Keeping up appearances

The cemetery association was founded in the 1930s, but as time went on, the folks who cared about the place moved away or died. By about 30 years ago, Mr. Dafft said, the graveyard had become overgrown and unkempt.

That's when he and other association members went to work setting things right.

But as they aged, they worried that no one would be left to continue. Now, the city's parks department will take over, nearly four years after Mr. Dafft and other cemetery association members first approached city officials.

Getting ownership transferred was a long process because of state laws governing cemeteries and historical places, City Manager Gary Greer said.

Assistant City Manager Greg Vick said city records show about 1,100 burial sites in the cemetery, 854 of them with headstones. The city will allow more burials for people who have purchased the remaining plots.

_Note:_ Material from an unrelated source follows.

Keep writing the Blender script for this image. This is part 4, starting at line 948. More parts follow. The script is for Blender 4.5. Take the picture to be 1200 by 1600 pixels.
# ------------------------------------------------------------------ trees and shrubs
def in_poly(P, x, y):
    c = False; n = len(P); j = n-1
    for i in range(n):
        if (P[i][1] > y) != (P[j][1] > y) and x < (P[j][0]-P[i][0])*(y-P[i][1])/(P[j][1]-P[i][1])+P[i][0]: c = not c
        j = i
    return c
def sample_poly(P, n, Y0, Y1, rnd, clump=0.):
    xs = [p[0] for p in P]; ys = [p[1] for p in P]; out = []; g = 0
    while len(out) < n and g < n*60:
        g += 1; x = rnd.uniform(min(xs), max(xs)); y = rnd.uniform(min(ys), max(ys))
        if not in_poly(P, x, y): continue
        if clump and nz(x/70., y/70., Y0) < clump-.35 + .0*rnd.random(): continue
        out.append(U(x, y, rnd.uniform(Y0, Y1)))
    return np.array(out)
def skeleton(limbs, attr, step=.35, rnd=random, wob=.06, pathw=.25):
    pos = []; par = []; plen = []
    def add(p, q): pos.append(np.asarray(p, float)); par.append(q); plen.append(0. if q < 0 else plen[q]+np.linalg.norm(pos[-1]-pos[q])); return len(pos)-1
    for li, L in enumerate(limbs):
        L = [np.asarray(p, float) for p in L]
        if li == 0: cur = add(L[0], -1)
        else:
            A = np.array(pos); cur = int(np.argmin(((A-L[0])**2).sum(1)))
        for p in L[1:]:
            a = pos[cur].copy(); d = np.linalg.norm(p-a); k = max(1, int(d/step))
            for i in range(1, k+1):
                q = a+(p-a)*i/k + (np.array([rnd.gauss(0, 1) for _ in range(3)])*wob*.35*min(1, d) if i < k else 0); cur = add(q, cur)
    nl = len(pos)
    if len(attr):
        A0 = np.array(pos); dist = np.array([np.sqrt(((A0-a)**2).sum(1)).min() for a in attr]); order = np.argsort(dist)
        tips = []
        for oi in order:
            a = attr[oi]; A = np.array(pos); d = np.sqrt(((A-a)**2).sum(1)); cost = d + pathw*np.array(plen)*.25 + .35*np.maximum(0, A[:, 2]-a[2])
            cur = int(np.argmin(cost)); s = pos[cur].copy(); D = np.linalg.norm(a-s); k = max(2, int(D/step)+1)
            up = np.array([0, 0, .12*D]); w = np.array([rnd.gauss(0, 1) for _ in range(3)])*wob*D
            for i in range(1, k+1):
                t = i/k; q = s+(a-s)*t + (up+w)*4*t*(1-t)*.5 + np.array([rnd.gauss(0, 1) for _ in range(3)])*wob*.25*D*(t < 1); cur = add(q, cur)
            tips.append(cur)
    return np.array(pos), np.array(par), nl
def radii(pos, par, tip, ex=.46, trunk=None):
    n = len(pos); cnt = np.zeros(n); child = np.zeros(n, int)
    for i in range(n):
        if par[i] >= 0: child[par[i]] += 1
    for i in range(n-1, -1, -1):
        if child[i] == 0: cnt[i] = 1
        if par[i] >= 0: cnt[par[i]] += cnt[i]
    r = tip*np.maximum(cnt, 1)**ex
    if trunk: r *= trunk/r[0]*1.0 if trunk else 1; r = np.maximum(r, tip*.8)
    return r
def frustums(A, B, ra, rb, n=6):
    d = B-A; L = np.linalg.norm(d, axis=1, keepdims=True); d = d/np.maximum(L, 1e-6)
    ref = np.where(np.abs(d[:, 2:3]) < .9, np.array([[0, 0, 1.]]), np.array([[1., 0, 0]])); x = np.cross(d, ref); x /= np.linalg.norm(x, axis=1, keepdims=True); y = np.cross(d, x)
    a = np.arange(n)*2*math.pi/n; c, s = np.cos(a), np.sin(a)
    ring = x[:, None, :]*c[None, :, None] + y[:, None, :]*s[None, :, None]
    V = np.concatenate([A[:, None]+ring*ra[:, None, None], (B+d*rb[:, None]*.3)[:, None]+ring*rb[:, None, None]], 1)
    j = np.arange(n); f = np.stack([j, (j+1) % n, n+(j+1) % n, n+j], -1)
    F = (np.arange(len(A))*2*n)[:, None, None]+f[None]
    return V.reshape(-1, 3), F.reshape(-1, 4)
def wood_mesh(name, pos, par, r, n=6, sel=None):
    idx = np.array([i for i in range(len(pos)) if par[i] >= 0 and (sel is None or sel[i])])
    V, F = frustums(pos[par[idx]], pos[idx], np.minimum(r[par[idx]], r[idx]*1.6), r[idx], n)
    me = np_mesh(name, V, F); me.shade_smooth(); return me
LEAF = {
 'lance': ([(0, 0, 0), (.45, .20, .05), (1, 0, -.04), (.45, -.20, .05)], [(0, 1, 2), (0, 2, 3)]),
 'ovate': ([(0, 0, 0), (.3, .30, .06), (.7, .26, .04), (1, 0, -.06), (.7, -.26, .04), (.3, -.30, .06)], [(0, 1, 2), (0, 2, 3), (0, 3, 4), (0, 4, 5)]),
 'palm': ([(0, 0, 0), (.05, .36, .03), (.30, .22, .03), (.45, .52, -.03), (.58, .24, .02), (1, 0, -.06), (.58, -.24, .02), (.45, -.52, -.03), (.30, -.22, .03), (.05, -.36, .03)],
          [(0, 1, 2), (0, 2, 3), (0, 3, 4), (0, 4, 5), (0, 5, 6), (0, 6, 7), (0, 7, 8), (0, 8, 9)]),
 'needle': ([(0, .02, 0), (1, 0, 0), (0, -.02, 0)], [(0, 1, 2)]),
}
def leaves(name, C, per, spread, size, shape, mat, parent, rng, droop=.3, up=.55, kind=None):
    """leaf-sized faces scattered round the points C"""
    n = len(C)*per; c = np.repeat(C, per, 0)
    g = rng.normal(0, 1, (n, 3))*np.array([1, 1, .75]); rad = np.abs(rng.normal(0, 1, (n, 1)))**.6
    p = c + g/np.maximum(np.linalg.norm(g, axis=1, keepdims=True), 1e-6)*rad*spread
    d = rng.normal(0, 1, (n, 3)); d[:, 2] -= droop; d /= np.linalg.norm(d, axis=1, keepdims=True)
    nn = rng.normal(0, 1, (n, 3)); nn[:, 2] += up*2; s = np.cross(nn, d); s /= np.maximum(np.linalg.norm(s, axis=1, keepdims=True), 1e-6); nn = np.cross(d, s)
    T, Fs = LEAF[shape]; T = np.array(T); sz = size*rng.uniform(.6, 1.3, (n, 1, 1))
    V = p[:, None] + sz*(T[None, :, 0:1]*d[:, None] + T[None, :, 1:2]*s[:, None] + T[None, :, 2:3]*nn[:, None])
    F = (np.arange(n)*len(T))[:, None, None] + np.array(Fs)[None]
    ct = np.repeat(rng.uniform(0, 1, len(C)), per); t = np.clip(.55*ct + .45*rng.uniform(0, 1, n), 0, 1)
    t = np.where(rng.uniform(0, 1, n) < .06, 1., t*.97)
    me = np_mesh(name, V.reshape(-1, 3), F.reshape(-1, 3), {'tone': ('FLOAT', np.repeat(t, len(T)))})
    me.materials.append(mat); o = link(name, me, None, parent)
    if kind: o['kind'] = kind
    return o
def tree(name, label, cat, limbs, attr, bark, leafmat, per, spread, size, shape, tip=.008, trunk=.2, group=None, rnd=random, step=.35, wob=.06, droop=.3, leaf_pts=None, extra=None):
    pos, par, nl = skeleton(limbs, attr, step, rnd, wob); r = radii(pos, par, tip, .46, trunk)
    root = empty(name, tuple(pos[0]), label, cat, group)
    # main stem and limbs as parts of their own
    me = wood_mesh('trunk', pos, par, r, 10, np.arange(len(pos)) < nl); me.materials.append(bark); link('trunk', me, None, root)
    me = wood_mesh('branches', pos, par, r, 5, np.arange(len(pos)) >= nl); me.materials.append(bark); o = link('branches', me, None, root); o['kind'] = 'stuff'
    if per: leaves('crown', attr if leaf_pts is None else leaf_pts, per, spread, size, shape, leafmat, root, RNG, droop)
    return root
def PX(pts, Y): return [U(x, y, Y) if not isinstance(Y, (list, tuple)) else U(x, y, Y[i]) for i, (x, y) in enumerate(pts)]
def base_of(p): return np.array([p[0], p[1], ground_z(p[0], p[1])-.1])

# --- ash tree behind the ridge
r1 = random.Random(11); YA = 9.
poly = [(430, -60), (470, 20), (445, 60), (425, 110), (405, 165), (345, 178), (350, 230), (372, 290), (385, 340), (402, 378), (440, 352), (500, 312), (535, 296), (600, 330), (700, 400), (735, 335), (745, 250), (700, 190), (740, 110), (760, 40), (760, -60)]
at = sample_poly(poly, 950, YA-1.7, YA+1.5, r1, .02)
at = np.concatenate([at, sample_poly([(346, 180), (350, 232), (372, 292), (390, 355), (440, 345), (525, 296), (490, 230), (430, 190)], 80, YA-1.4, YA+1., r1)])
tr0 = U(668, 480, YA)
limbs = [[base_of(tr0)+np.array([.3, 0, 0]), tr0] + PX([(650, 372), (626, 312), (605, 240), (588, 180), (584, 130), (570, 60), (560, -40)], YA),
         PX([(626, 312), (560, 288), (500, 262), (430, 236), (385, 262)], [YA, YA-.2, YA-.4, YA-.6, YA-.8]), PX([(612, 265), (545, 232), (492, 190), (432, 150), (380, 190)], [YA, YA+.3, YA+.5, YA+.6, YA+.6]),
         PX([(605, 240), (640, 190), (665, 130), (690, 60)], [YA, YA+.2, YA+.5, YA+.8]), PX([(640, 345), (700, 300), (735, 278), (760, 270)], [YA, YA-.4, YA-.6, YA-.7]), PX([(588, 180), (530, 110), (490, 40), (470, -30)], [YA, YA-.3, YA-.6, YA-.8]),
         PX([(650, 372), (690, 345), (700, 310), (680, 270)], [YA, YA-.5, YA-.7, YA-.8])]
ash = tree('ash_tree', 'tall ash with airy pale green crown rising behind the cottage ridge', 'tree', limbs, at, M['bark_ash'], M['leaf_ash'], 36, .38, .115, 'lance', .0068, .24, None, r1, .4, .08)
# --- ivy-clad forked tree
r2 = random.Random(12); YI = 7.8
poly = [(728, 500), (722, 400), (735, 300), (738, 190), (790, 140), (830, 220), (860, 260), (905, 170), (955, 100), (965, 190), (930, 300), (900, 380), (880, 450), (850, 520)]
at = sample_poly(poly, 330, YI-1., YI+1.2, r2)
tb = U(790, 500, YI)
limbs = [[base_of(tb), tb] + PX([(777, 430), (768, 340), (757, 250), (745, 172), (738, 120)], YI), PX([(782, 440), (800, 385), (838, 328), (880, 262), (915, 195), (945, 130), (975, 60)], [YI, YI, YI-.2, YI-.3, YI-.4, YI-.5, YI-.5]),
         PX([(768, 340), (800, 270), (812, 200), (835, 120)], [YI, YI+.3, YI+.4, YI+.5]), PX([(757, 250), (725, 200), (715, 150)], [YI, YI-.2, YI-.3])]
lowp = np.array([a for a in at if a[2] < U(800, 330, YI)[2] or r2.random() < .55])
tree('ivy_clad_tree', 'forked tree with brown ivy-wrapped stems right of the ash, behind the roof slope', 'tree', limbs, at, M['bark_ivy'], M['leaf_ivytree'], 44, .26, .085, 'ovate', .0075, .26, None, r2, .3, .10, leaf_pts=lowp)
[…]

But Mr. Vick said the cemetery is about full.

"I think what the council wants to do with that is basically preserve it as a historic and important cemetery for the city," Mr. Greer said, "so we will maintain it in the manner that it keeps a pleasing look to it."

And that allows Mr. Dafft to face his passing peacefully.

"That was our main goal, for perpetual care for the cemetery, because we knew we were running out of time and the membership was getting old," he said. "There's not the slightest doubt in my mind that the city's going to take over and do a good job on it."